● **Exercise requirements**:
Make an exact copy of the records, with the pictures left out.
........
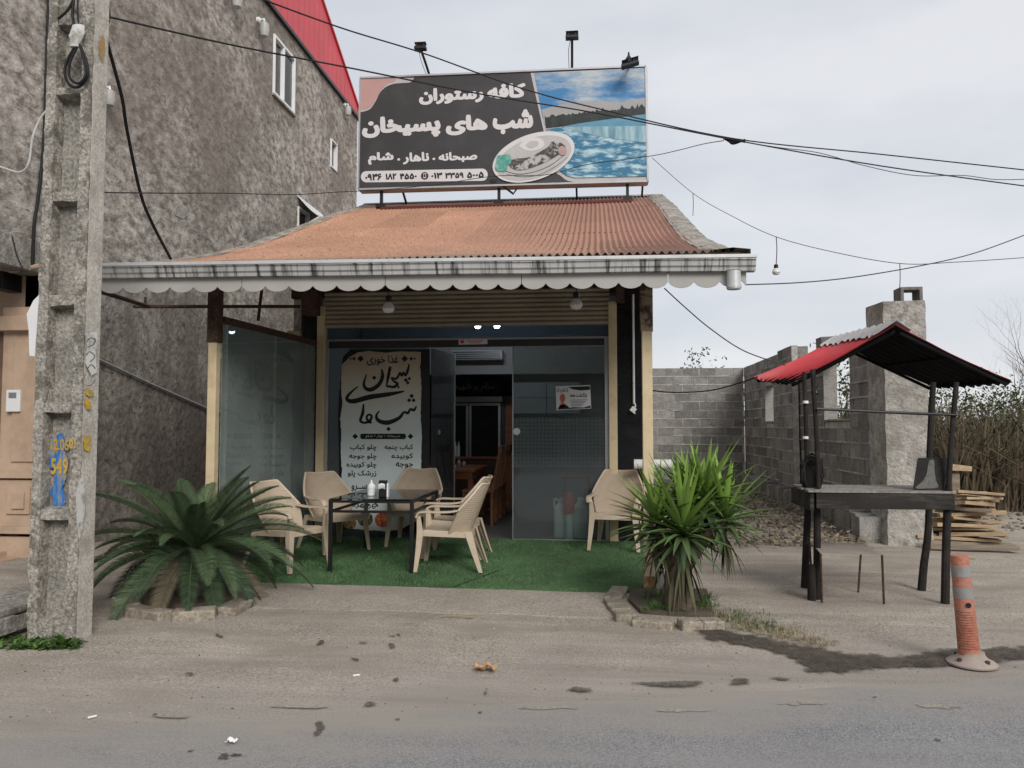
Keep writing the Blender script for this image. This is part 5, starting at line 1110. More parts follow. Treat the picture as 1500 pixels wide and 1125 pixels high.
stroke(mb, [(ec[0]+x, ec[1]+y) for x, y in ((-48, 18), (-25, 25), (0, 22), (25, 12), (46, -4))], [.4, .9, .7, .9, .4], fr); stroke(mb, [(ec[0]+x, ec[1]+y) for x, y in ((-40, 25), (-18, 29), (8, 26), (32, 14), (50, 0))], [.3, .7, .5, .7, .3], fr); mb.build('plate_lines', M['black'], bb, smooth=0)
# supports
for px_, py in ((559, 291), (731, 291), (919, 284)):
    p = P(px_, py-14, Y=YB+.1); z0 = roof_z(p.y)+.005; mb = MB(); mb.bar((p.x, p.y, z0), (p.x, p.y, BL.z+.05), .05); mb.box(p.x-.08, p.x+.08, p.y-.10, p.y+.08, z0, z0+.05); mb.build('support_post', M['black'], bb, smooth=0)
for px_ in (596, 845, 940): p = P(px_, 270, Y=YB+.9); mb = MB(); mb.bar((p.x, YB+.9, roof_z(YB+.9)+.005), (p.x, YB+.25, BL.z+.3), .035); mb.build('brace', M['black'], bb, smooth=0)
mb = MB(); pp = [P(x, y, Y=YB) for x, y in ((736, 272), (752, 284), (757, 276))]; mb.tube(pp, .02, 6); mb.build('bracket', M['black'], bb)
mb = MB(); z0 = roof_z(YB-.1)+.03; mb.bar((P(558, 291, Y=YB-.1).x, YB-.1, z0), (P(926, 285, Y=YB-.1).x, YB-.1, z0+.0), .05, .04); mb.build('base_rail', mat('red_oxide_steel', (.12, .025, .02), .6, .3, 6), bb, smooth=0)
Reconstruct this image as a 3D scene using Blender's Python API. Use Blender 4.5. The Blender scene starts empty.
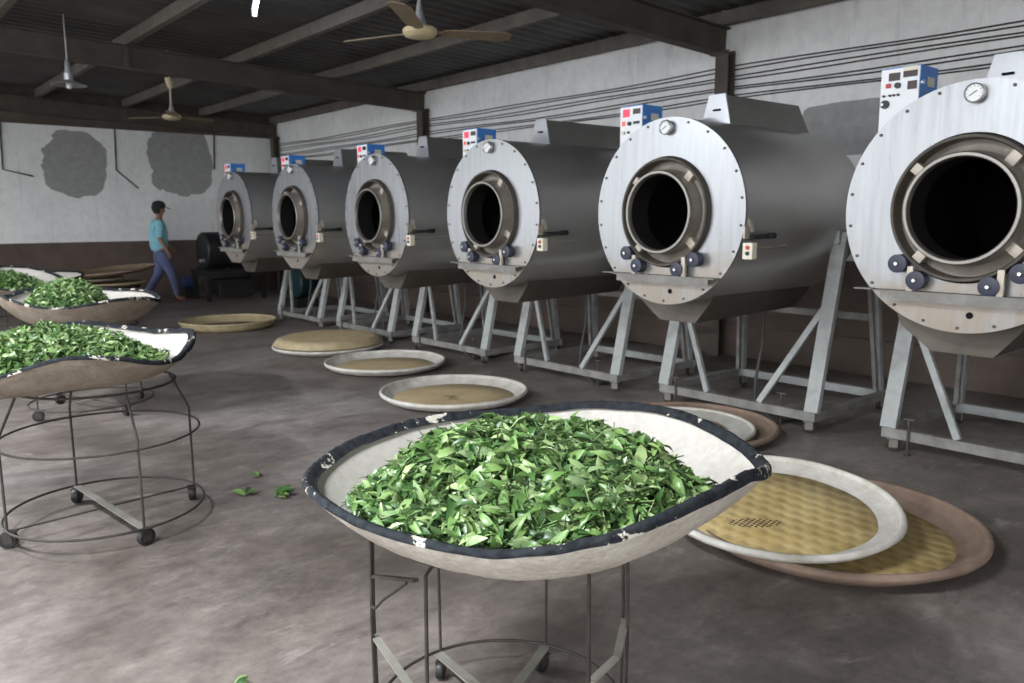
........
● **Completed task**:
Keep writing the Blender script for this image. This is part 5, starting at line 1110. More parts follow. Treat the picture as 1500 pixels wide and 1125 pixels high.
stroke(mb, [(ec[0]+x, ec[1]+y) for x, y in ((-48, 18), (-25, 25), (0, 22), (25, 12), (46, -4))], [.4, .9, .7, .9, .4], fr); stroke(mb, [(ec[0]+x, ec[1]+y) for x, y in ((-40, 25), (-18, 29), (8, 26), (32, 14), (50, 0))], [.3, .7, .5, .7, .3], fr); mb.build('plate_lines', M['black'], bb, smooth=0)
# supports
for px_, py in ((559, 291), (731, 291), (919, 284)):
    p = P(px_, py-14, Y=YB+.1); z0 = roof_z(p.y)+.005; mb = MB(); mb.bar((p.x, p.y, z0), (p.x, p.y, BL.z+.05), .05); mb.box(p.x-.08, p.x+.08, p.y-.10, p.y+.08, z0, z0+.05); mb.build('support_post', M['black'], bb, smooth=0)
for px_ in (596, 845, 940): p = P(px_, 270, Y=YB+.9); mb = MB(); mb.bar((p.x, YB+.9, roof_z(YB+.9)+.005), (p.x, YB+.25, BL.z+.3), .035); mb.build('brace', M['black'], bb, smooth=0)
mb = MB(); pp = [P(x, y, Y=YB) for x, y in ((736, 272), (752, 284), (757, 276))]; mb.tube(pp, .02, 6); mb.build('bracket', M['black'], bb)
mb = MB(); z0 = roof_z(YB-.1)+.03; mb.bar((P(558, 291, Y=YB-.1).x, YB-.1, z0), (P(926, 285, Y=YB-.1).x, YB-.1, z0+.0), .05, .04); mb.build('base_rail', mat('red_oxide_steel', (.12, .025, .02), .6, .3, 6), bb, smooth=0)
Reconstruct this image as a 3D scene using Blender's Python API. Use Blender 4.5. The Blender scene starts empty.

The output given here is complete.